Portfolio Theory $DBC $EEM $IWN $IYR $PLW

This week's look at the 5 least correlated liquid ETFs.
After a hefty rally, commodities have resumed their fall, and DBC remains in a massive downtrend. Heed the words of famed economist and failed trader John Keynes, "the market can stay irrational longer than you can stay solvent."
Momentum in emerging market's waning, and the bounce in EEM is beginning to look like a dead cat. Perhaps the fiasco at Satyam is just a glimpse of the Madoffness abroad.
The small cap value sector suffered a failed breakout and has pulled into support. Although the IWN technically remains in an uptrend, nearly 40% of this ETF is allocated to financial service, so it's fragile and may be a short.
As mentioned here last week, real estate remains in danger as the IYR is ready to touch the lower Bollinger and retest the recent bottom. The selling this week came with increased volume, so buyers beware.
Bonds remain in a massive uptrend, and though I made some nice coin in TBT, now is not the time to be short the US Government. Though Treasuries are Ponzi up the Yangtze, nobody seems to care so long as the trend is up.

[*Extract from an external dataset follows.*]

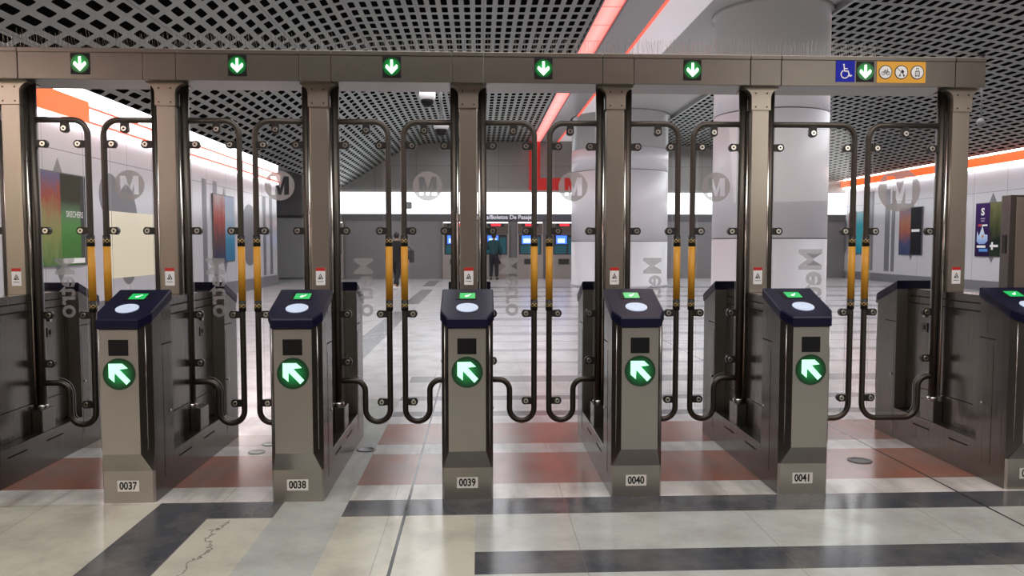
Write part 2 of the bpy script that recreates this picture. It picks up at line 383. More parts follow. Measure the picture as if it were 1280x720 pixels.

A century ago, a fellow asked the banker Pierpont, "what will the market do?" and the elder Morgan replied, "it will fluctuate." This timeless quote, along with "it will open at 9:30 and close at 4:00," underscores the absurdity of predicting the future, and the importance of adapting to the market environment.

The markets propensity to fluctuate, neatly described by the VIX, is beginning to rise and that poses a significant danger to nervous investors. Moreover, the selling on Friday was strong ~9:30 and ~4, suggestive of a broad desire to GTFO. If you're looking for a tip, take your money, put it in a MMA, go play with the kids, and come back next week.

That said, how about a gap up on Monday to make some bears shit, and then a fade to lows below Friday to demoralize the rest? Volatility is rising and the market will spoon feed excrement to those who fail to adapt. We are entering the fifth wave, assume the position.

Sunday, January 4, 2009

Portfolio Theory $DBC $EEM $IWN $IYR $PLW

A weekly look at the five most liquid but least correlated ETF's (excluding inverse's).
Last week's call made here is playing out rather well. DBC is in a great rally from it's lows, and has a volume pattern that often appears during bottoms.
EEM has bounced nicely, and looks poised to breakout. Expect bulls to come late to the party if it makes a new high.
IWN has finally broken it's downtrend, and has violated the upper Bollinger on increasing volume. Longs are sure to be interested next week.
IYR closed higher this week, but it continues to languish relative to other sectors. There are good fundamental reasons for this under performance, so there is little incentive to buy.
PLW got absolutely hammered this week, and you should probably buy TBT.

The weakness in Treasuries and strong bounce in oil suggests a major shift in market sentiment. If commodities can sustain a rally amidst increasing bond yields, the emerging market economies will be the greatest beneficiaries. As always, trade what you see and not what you think.

Saturday, December 27, 2008

Portfolio Theory $DBC $EEM $IWN $IYR $PLW

A weekly look at the five least correlated ETF's.
Although oil made new lows, DBC has yet to do the same. If I see a X with volume, I may begin accumulating.
EEM is pulling back within an uptrend, and once I see a X, I'll get on board with a stop below last weeks low.
IWN looks poised to break the downtrend and violate the upper Bollinger for a second time. Last weeks low is a critical boundary.
IYR needs to stay above last weeks lows, otherwise we will see a sell off across the board.
Even with the brouhaha this past week, PLW didn't rise to new highs, which may signal waning momentum.

It is likely that equities from the Emerging Markets, Small Cap Value and Real Estate sectors will share a similar fate if they breach their weekly lows. If that should happen, PLW will continue to rise and DBC will probably fall some more. As always, stay flexible and manage your emotions.

Saturday, December 20, 2008

Portfolio Theory

I was browsing here when I decided to start this column. I'm going to track 5 uncorrelated ETF's with the premise that a combination of them will yield better risk adjusted returns than the SP500.
Till I can find a better proxy, DBC will serve as my commodities aggregate, even if it is oil heavy. The volume suggests that a potential bottom is forming, but the trend is still down. This is a very high risk long, exclusively for masochists and daredevils.
EEM is a good emerging market proxy, and now that it is in a newly confirmed uptrend, this looks like a good time to start buying the dip.
IWN is my stand in for the small cap value sector. Now that it is trading above its upper Bollinger, buying the dip is in play, but we're still in a long term downtrend.
IYR is a nice liquid way to play Real Estate. While we're getting more bullish, the volatility of this sector make the returns here tricky without proper position sizing.
PLW is a proxy for the total bond market, but I might replace it for a more liquid ETF like TLT. The trend is up, but the asymptotic move is bubbly.

The emerging markets are establishing a new uptrend as the bond market enters the vertical ascent often seen before volatile reversals. The commodities markets continue to be dragged down by oil, so one can only feel a reversal coming, hardly the kind of one should trade one. Another bullish theme is the out performance of small caps over large, and the sector does seem to be finding its legs. Finally, real estate is improving, but the risks are still very high. Cash is still a reasonable position, but with weakness in the dollar, the 'fraidy cats may stand to loose the most.